Um dado é puramente objetivo – não depende do seu usuário. A informação é objetiva-subjetiva no sentido que é descrita de uma forma objetiva (textos, figuras, etc.) ou captada a partir de algo objetivo, como no exemplo de se estender o braço para fora da janela para ver se está frio, mas seu significado é subjetivo, dependente do usuário. O conhecimento é puramente subjetivo – cada um tem a vivência de algo de uma forma diferente. A competência é subjetiva-objetiva, no sentido de ser uma característica puramente pessoal, mas cujos resultados podem ser verificados por qualquer um.

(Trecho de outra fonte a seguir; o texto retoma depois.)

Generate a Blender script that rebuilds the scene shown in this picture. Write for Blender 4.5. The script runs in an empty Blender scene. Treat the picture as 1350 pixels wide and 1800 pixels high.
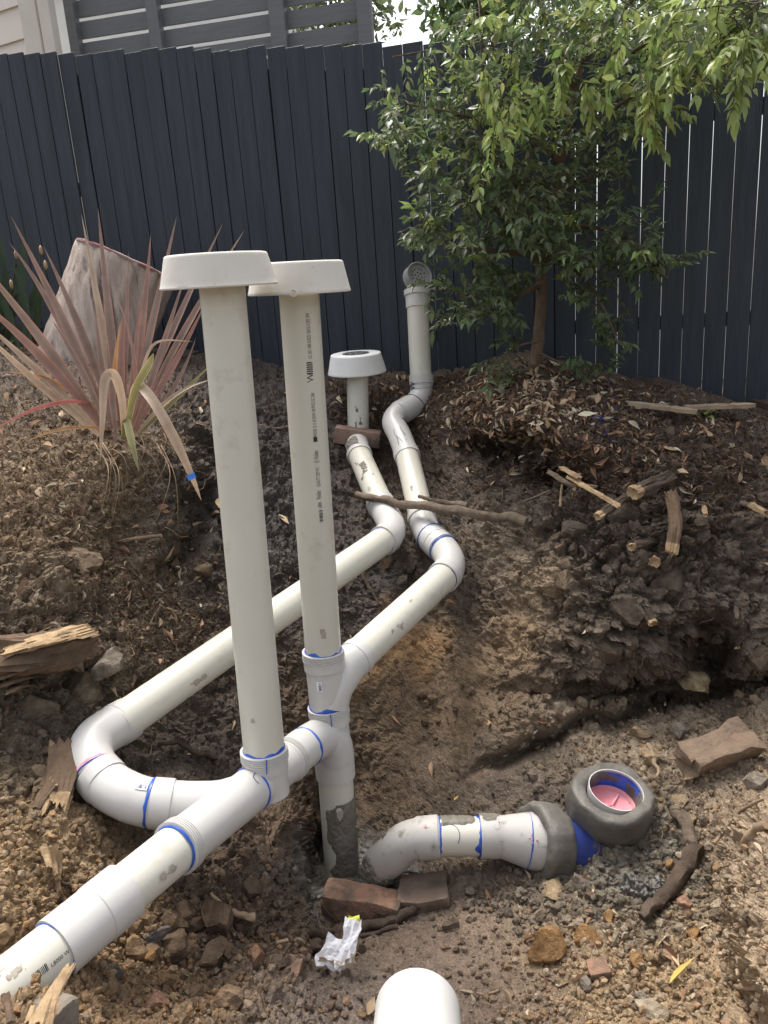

A caracterização feita aqui pode ser de valia para empresas. Elas devem conscientizar-se de que não colocam informações no computador, e sim dados. Aqui há dois aspectos a considerar. Os dados devem representar o melhor possível as informações que devem ser obtidas a partir deles. Além disso, eles sempre serão interpretados pelos profissionais da empresa. O mesmo dado pode ser tomado como duas informações diferentes. Para evitar isso, não basta que represente claramente a informação desejada, mas que os profissionais sejam preparados para interpretá-lo da maneira esperada. Keith Devlin cita alguns casos trágicos, com desastres de aviação, devidos a interpretação errada de dados ou à representação ambígua das informações [Devlin 1999 pgs. 9 (o caso das Canárias, em 1977, com 583 mortos) e 76 (o caso de Cali, em 1995, com 159 mortos), respectivamente].
Por outro lado, é importante saber que é impossível transmitir conhecimento: o que se transmite são dados, eventualmente representando informações. Para que haja transmissão de conhecimento de uma pessoa para outra, é necessário haver interação pessoal entre os envolvidos, com a primeira mostrando ou descrevendo vividamente a sua experiência. Devlin cita dois casos de grandes empresas em que se tentou transmitir conhecimento através de dados, mas a transmissão só se concretizou com o contato pessoal [idem pgs. 176 e 177].

Já a competência só pode ser adquirida fazendo-se algo, isto é, as empresas que querem desenvolver competência em seus profissionais em certa área devem fazê-los trabalhar na mesma ou participar de projetos, preferivelmente juntamente com pessoas com grande competência.